Rush is seeking damages of not less than $4.5 million.

Allegations denied

In his 22-page response, Crawford denies most of the allegations but admits Rush purchased shares in Kult Labs from his personal holdings and now owns 10 per cent of the company.

He denies making false representations.

But he admits to violating a court-imposed order that froze disputed properties and assets. In December, he took out an illegal $200,000 mortgage for Kult Labs on an Arizona office building.

Last December, Whitten found Crawford in contempt and ordered him to pay back the illegal loan plus $10,000 each day until then, which would now work out to nearly $2 million.

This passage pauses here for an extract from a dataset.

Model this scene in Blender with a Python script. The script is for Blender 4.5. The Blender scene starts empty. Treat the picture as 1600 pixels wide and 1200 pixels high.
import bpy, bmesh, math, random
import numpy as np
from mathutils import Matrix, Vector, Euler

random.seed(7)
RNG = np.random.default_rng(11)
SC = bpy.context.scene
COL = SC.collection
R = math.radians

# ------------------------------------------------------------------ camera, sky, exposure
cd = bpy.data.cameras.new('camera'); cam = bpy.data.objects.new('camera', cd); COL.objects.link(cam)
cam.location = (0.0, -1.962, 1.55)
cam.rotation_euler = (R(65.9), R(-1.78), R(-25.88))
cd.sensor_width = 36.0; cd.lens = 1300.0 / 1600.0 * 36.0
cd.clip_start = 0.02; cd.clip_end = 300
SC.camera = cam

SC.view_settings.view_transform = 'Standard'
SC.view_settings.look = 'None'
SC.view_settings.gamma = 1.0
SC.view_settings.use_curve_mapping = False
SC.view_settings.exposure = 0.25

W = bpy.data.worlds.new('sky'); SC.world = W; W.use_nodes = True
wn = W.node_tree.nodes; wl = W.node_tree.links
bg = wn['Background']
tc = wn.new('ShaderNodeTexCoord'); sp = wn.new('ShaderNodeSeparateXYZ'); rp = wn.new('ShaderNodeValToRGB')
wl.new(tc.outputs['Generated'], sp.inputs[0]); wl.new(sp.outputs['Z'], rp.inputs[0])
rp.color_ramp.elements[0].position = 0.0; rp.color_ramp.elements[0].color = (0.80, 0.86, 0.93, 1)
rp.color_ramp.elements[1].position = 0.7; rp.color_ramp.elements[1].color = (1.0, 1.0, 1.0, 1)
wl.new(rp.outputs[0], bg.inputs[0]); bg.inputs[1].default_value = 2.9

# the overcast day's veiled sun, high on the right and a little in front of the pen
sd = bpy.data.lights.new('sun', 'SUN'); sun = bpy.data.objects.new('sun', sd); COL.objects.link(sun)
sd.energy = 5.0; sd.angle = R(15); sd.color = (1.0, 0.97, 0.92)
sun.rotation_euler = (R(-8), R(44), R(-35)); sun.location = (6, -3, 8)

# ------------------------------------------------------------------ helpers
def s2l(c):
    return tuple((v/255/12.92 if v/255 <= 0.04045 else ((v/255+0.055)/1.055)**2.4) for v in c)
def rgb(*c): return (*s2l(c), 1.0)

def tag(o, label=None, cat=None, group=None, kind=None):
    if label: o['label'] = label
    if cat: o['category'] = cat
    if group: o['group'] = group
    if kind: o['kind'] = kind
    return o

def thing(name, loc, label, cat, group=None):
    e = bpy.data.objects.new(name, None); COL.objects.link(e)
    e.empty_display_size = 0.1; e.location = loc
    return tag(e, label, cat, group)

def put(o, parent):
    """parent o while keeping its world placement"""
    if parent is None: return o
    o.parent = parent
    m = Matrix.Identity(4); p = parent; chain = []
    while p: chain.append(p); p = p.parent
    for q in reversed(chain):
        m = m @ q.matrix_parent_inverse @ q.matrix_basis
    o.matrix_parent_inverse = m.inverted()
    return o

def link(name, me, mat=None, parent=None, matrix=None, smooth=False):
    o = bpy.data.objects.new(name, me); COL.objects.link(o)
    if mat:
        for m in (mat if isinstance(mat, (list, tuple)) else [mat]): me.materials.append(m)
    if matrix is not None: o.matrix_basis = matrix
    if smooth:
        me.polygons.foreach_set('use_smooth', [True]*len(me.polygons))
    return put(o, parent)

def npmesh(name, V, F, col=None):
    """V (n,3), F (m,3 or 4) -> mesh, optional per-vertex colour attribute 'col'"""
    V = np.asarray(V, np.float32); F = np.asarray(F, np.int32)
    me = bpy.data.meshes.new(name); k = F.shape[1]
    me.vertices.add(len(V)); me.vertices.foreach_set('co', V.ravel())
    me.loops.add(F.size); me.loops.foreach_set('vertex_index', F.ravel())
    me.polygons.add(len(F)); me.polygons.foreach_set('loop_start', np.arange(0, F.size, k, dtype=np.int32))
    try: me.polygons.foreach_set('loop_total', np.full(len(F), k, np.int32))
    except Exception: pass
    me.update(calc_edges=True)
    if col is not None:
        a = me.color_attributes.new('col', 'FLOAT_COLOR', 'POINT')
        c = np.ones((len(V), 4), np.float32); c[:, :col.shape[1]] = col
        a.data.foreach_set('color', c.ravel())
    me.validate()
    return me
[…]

Crawford asked the court to reconsider due to his dire financial situation. That led to a scathing judgement in which Whitten criticized Crawford for testimony that lacked credibility and an "incredibly lavish lifestyle." 

But in his latest ruling this week, Whitten agreed to cap the penalty at $450,000 if Crawford meets next Tuesday's deadline. If not, the amount owing shoots up to $1,370,000 and an arrest warrant will be issued. Whitten says he will stay in jail until he pays the $200,000 deposit.